> **Job**
In the material below, the lines containing the word "pixels" are required; copy each of them.

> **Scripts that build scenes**

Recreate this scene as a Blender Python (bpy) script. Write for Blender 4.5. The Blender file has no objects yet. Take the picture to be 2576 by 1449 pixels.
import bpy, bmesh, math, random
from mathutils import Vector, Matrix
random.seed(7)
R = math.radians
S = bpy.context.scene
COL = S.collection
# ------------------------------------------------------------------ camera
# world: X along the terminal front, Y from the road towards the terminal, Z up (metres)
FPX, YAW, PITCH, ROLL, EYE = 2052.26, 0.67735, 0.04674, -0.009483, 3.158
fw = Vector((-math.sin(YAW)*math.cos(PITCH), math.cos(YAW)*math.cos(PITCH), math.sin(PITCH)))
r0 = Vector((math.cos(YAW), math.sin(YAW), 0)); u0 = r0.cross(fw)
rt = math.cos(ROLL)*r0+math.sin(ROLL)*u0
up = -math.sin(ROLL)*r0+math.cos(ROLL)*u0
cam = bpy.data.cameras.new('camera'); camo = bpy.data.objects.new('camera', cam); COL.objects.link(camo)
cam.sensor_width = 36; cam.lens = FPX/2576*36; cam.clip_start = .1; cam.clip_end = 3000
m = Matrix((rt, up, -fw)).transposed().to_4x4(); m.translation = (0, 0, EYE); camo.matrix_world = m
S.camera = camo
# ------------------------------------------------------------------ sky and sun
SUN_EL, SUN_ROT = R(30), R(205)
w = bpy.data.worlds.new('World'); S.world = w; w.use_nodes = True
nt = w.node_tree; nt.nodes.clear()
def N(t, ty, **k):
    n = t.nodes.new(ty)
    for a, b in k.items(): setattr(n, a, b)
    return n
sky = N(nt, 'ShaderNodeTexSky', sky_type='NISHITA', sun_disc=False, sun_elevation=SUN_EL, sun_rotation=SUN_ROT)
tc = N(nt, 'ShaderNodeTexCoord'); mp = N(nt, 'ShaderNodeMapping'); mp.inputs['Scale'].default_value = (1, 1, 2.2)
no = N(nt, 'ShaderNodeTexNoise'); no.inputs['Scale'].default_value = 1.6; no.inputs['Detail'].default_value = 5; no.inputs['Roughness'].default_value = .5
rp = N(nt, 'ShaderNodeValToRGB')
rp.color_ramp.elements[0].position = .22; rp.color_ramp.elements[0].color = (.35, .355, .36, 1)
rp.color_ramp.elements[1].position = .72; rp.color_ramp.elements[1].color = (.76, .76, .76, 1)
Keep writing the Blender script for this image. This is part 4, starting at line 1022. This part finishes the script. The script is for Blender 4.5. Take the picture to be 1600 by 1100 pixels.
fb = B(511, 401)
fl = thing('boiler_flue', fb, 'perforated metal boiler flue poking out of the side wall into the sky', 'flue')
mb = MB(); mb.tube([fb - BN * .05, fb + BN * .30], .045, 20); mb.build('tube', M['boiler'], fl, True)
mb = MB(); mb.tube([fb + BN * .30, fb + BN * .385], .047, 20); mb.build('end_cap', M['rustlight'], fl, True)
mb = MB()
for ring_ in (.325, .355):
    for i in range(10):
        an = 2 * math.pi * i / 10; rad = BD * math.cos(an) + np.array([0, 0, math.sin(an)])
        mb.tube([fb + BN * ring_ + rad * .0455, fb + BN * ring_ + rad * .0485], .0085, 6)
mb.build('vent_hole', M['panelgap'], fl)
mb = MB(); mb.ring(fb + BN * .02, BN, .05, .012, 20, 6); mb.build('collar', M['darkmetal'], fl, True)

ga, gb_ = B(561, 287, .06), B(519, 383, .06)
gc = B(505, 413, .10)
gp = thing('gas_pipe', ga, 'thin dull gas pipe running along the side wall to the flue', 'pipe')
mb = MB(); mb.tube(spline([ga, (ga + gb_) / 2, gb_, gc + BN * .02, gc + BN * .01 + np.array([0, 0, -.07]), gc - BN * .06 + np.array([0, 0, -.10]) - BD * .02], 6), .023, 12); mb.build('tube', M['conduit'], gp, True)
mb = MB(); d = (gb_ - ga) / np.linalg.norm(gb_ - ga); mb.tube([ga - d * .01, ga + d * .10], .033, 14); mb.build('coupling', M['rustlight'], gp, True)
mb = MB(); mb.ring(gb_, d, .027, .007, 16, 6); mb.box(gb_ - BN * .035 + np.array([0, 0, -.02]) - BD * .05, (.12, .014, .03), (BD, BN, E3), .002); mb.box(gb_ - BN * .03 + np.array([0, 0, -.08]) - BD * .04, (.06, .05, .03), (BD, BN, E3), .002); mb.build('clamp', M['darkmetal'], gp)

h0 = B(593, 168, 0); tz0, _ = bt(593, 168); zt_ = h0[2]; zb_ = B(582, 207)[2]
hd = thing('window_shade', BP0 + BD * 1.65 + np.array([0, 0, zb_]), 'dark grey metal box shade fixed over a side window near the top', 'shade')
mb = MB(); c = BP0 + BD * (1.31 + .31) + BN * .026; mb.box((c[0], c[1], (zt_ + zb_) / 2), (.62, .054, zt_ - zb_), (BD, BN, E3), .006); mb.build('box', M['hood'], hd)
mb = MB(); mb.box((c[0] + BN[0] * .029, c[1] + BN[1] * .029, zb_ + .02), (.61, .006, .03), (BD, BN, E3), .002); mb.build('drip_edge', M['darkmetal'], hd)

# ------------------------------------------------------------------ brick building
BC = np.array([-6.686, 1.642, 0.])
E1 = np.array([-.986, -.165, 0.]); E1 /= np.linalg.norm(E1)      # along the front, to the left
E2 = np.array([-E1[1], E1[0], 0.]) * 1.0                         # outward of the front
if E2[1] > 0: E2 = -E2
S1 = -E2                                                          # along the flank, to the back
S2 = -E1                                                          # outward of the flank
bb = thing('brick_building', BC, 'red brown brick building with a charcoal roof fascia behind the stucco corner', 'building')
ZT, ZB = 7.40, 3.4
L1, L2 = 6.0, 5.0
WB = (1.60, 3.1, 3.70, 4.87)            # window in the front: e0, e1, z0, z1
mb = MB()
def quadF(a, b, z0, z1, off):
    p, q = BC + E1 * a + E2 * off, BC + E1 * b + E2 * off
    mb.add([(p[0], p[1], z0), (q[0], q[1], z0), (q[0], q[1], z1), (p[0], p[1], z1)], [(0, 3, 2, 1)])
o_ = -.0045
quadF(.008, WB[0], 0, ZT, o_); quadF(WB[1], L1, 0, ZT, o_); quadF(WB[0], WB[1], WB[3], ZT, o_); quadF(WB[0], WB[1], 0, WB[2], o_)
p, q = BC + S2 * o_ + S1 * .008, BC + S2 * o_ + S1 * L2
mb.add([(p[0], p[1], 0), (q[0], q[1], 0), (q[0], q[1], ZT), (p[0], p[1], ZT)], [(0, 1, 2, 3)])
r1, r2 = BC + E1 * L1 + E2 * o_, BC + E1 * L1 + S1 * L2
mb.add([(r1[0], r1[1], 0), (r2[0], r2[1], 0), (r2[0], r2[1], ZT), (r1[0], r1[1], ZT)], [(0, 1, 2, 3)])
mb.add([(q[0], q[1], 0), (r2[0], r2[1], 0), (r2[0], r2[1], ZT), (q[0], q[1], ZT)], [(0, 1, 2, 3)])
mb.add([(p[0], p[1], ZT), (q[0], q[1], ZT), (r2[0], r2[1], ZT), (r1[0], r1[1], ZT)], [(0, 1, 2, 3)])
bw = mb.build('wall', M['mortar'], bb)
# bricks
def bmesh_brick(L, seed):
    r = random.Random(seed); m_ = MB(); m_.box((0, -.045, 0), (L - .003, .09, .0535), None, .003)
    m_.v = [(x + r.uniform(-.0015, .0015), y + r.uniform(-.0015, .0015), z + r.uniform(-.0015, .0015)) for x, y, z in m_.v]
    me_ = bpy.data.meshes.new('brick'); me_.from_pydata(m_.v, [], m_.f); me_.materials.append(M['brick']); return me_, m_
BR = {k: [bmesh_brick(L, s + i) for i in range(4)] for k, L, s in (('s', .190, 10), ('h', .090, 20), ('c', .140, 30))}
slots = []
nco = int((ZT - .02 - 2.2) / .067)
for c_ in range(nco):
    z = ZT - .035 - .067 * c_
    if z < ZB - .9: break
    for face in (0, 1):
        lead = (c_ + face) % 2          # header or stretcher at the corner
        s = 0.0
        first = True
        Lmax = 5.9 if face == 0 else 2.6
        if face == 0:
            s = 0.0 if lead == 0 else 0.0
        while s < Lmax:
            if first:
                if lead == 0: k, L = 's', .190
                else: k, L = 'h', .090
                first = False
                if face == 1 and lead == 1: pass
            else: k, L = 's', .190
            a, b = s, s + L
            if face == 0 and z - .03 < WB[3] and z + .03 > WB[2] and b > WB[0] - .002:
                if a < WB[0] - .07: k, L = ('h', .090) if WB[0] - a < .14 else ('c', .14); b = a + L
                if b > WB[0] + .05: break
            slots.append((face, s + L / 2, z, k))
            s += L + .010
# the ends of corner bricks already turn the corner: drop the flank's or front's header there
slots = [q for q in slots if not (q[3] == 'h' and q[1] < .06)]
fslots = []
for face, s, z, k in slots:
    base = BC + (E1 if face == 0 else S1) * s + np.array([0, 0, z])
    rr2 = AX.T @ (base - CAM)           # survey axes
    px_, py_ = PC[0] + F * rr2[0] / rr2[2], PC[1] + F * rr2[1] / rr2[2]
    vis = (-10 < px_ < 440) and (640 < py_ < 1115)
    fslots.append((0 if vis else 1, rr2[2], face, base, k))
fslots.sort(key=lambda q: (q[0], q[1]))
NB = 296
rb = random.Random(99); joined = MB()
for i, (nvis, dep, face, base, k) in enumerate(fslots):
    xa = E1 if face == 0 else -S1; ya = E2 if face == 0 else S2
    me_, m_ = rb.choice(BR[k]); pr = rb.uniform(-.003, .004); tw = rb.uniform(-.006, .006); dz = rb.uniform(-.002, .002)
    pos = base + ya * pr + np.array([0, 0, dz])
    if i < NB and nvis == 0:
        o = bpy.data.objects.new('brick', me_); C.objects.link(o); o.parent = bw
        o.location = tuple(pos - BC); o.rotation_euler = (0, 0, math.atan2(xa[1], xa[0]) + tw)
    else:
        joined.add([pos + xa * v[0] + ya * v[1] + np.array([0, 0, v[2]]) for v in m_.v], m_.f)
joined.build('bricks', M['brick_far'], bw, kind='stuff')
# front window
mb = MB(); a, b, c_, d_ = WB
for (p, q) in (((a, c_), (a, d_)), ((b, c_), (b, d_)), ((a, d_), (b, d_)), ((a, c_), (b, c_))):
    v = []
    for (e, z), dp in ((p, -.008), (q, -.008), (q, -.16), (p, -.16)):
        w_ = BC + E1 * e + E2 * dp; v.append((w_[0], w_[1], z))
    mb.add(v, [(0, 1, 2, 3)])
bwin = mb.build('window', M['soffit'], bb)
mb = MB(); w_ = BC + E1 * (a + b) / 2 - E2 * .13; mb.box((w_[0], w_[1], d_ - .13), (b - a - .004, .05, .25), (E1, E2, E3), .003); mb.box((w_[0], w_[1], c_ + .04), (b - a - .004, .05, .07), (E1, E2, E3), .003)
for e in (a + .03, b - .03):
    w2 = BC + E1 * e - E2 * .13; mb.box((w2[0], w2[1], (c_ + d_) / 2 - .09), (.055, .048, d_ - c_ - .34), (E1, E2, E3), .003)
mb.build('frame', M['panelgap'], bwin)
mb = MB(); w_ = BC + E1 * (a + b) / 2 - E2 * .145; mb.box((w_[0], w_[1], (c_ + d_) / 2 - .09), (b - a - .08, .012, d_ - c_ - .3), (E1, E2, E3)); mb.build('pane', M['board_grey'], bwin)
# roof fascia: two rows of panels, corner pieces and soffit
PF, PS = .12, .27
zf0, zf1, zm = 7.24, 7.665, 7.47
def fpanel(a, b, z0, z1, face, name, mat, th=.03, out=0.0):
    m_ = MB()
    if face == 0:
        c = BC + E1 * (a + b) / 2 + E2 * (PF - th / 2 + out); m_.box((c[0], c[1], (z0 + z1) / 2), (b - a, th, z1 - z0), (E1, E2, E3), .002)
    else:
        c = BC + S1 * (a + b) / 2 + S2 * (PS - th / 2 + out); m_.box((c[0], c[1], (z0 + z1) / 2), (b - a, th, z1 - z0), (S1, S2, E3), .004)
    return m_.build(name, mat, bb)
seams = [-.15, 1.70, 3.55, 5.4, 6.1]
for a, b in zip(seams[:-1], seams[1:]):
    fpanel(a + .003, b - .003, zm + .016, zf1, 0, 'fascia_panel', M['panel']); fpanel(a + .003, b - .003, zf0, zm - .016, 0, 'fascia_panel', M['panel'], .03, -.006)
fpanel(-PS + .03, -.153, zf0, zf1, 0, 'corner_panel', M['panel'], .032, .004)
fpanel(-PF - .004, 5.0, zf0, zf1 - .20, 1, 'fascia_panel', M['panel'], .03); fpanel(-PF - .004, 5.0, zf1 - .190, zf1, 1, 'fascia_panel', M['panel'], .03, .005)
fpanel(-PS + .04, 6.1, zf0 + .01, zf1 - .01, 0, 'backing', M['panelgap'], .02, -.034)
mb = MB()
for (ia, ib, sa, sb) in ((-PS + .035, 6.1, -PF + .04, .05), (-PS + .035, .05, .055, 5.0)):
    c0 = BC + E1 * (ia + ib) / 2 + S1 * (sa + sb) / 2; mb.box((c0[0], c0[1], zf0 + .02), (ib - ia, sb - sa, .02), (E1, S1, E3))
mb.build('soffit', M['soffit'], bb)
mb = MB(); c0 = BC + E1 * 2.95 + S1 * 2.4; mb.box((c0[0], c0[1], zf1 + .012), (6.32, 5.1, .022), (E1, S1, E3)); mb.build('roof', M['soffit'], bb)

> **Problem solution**
Recreate this scene as a Blender Python (bpy) script. Write for Blender 4.5. The Blender file has no objects yet. Take the picture to be 2576 by 1449 pixels.
Keep writing the Blender script for this image. This is part 4, starting at line 1022. This part finishes the script. The script is for Blender 4.5. Take the picture to be 1600 by 1100 pixels.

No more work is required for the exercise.